Başbakanın, büyükelçilerin bu konuda konuşma yaptığını reddettiğini hatırlatan Baykal, "Ama başbakan anlaşılan bunu anlayamamış. Bu arada Dışişleri Bakanı'nın da bu konuda bir önleyici müdahale yapmayı denediği ve başarılı olmadığı ortaya çıkıyor. Dışişleri bakanı 'Önlemek istedim' diyor. Anlaşılan ona rağmen, bunlar okunmuştur. İpler artık elden çıkıyor. Bütün bunların ortaya koyduğu manzara, Türkiye yönetilemiyor. Kimin ne yaptığı belli olmayan bir manzara şekilleniyor. İktidar giderek bir seyirci konumuna sürükleniyor. Gelişmeleri kavrayamıyor, onları yönlendiremiyor ve Türkiye sahipsiz bir görüntüye doğru hızla sürükleniyor" diye konuştu.

"MECLİS TATİLE, KIBRIS PROTOKOLÜ DEVREYE"

Avrupa Birliği toplantısında, Fransa Cumhurbaşkanı Chirac'ın, Türkiye konusunun daha sonra konuşulmasını söylediğini ve Almanya'nın Eylül ayında yapılacak seçimlerde olası Başbakanı Markel'in Türkiye için 'özel statü' istediğini açıkladığını belirten Baykal, böyle bir ortamda Türkiye'nin Kıbrıs Rum Yönetimi'ni Kıbrıs Devleti olarak tanıdığını belgeleyecek bir protokolü imzalanmasının istendiğini söyledi.

Baykal, "Bu imzanın atılması Kıbrıs konusunda Türkiye'nin geri dönülmez bir ödünü vermesi anlamına gelecektir. Bunu yapılması halindi artık bir istikamete girilecektir.

O istikamette yeni yeni adımların atılması kaçınılmaz olacaktır. Bu bir son imza değil, bir başlangıç imzası" diye konuştu.

Meclis tatile girmeden önce bu konuda bir genel görüşme önergesi vereceklerini de açıklayan Baykal, "Ne bu telaş? Geçen sene Temmuz'da çalışma yaptık, yine yaparız. Meclis tatile girecek, bu protokol imzalanacak. Meclis tatile, protokol devreye. Meclisin bilgisi, katılımı, denetimi olmadan bu imza hükümet tarafından atılacak.

Ekim'de meclis toplanınca olmuş bitmiş bir iş meclisin onayına sunulacak.
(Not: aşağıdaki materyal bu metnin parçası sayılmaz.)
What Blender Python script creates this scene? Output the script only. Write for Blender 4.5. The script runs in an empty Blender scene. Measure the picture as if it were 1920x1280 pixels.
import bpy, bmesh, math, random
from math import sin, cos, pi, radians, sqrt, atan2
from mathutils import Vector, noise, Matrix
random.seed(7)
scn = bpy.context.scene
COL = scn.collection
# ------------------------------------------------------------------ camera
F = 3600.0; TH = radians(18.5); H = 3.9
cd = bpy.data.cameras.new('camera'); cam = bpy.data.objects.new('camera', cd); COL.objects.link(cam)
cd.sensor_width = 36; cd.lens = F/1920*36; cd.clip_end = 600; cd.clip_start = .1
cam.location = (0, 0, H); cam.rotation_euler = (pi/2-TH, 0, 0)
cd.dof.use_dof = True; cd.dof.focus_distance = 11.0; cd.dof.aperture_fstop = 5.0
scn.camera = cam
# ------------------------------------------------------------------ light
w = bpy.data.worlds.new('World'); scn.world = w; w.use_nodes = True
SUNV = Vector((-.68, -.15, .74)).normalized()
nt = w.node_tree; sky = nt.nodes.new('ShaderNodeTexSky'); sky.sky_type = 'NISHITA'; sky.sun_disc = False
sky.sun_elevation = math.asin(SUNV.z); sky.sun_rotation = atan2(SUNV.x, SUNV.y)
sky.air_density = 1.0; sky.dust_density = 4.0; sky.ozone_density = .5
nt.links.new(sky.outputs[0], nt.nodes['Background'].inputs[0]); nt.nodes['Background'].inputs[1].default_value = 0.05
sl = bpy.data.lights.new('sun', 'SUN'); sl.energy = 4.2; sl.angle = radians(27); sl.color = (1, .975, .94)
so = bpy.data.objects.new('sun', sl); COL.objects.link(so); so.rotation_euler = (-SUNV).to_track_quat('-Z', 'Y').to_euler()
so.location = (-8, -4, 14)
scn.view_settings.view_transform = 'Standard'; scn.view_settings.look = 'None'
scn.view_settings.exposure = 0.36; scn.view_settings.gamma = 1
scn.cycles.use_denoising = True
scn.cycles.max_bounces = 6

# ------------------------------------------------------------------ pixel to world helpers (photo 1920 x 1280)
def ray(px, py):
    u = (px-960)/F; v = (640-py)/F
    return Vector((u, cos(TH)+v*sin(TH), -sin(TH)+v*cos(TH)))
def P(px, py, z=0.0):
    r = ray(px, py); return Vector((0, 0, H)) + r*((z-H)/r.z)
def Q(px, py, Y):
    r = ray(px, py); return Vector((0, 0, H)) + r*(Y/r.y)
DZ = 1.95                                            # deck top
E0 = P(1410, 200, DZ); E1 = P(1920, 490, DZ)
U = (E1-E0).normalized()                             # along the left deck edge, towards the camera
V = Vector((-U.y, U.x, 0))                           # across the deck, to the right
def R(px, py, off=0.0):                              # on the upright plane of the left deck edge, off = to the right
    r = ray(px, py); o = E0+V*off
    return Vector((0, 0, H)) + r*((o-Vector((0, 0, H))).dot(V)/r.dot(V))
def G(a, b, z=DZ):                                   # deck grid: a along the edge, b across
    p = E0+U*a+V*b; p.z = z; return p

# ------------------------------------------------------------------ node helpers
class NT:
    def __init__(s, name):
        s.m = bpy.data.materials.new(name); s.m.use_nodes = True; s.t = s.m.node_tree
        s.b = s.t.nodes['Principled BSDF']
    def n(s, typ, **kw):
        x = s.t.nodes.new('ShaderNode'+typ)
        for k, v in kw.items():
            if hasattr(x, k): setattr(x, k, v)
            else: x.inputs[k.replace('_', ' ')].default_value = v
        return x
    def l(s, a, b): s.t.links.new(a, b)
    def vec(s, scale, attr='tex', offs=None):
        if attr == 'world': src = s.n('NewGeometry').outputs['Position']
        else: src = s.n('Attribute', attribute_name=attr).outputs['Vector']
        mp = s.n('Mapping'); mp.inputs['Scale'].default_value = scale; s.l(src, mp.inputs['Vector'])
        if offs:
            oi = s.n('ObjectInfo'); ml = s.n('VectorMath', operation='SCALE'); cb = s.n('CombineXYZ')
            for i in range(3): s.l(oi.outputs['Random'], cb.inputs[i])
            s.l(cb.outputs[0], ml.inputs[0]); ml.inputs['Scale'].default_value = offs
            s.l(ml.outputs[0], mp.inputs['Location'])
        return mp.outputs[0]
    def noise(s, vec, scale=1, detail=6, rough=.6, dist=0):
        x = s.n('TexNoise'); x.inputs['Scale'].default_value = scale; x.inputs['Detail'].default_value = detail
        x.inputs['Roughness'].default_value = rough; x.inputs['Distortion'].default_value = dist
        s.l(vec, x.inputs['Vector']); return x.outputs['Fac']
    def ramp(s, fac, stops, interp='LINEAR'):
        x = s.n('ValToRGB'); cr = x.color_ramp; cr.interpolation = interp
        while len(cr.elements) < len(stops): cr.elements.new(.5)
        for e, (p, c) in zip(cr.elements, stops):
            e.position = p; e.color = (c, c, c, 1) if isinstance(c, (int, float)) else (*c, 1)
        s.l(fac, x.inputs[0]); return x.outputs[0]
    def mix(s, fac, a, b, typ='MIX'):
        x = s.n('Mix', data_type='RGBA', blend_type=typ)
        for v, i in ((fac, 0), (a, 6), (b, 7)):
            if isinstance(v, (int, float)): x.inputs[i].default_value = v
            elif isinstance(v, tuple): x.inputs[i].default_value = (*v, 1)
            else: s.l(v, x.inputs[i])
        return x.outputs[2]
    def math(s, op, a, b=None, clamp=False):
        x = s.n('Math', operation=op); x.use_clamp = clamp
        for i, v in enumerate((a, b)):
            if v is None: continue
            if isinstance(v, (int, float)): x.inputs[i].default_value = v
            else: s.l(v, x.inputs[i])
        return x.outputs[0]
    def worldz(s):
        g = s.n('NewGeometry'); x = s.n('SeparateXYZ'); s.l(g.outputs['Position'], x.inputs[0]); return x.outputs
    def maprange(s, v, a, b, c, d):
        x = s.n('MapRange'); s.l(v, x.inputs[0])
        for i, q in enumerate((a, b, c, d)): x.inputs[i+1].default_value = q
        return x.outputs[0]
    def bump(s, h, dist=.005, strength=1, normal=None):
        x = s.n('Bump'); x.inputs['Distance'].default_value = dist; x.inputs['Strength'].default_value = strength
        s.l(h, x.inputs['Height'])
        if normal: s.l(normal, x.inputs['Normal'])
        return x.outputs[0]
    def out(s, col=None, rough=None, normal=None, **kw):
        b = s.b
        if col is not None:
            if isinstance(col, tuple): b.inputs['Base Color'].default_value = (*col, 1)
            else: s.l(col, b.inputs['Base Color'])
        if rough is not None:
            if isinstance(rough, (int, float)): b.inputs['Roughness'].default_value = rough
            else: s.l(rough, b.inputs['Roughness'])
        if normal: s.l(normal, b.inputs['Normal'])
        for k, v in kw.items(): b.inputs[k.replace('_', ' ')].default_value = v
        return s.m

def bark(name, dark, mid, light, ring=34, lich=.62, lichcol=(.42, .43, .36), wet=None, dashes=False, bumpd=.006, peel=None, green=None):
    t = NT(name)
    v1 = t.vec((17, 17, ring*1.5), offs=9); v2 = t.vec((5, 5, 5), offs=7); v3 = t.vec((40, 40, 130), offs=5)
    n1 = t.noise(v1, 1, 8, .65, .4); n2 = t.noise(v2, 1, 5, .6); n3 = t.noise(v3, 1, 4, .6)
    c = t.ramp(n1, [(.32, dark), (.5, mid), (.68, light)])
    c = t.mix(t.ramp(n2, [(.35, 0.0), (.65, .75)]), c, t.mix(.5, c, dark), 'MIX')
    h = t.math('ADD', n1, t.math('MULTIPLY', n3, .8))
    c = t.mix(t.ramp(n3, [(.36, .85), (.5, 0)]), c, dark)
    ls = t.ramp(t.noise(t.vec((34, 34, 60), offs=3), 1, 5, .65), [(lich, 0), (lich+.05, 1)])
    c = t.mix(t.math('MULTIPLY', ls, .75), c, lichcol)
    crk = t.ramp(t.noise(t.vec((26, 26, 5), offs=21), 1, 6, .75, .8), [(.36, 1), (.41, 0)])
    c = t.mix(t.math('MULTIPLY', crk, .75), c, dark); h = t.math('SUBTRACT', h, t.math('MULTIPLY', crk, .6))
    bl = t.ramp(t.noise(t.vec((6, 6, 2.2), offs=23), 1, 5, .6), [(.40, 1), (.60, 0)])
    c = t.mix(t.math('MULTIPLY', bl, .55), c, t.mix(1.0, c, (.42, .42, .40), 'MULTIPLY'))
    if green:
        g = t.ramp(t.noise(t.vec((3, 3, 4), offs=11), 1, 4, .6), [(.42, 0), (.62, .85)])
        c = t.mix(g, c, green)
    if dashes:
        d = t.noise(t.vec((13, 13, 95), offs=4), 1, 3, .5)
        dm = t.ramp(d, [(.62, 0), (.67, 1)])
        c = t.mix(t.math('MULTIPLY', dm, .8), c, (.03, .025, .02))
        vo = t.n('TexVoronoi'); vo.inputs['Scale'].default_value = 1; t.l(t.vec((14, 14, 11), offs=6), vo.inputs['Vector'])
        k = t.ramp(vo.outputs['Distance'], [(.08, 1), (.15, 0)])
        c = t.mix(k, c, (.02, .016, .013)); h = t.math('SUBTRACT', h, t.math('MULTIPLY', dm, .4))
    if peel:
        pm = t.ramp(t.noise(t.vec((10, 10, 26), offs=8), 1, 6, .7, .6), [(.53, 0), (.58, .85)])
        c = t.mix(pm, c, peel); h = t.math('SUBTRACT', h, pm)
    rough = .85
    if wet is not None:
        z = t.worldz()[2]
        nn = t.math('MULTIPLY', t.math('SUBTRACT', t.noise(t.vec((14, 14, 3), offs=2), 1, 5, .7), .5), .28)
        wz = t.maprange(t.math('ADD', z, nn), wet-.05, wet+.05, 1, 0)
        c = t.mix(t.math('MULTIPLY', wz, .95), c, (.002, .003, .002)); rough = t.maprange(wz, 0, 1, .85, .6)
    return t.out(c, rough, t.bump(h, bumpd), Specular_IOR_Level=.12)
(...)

Meclis bu konuyu hükümet bu emri vakiyi yaptıktan sonra değil, hükümet bunu yapmadan değerlendirmelidir ve hükümete yön verebilmelidir" dedi. Baykal, şunları kaydetti:

"İktidara tarihi bir çağrıdır; bu belirsiz, AB avuntusu ile sakın ha geri dönüşü olmayan bir büyük tavizi Kıbrıs konusunda vermeyin, imzalamayın diyoruz. Dinleyin CHP'nin sözünü. Bu tavizi şimdi verirsen, sonra çok pişman olursun.

Kıbrıs konusunda bu kadar aldatıldınız, bu kadar yanıltıldınız. Ne sözler söylenildi, hiçbiri tutulmadı. Boş konuşmayı bırakın, tavır takının, ciddi olun. O imza sizi hiçbir yere götürmeyecek. Hem imzayı atacaksınız hem hiçbir şey alamayacaksınız."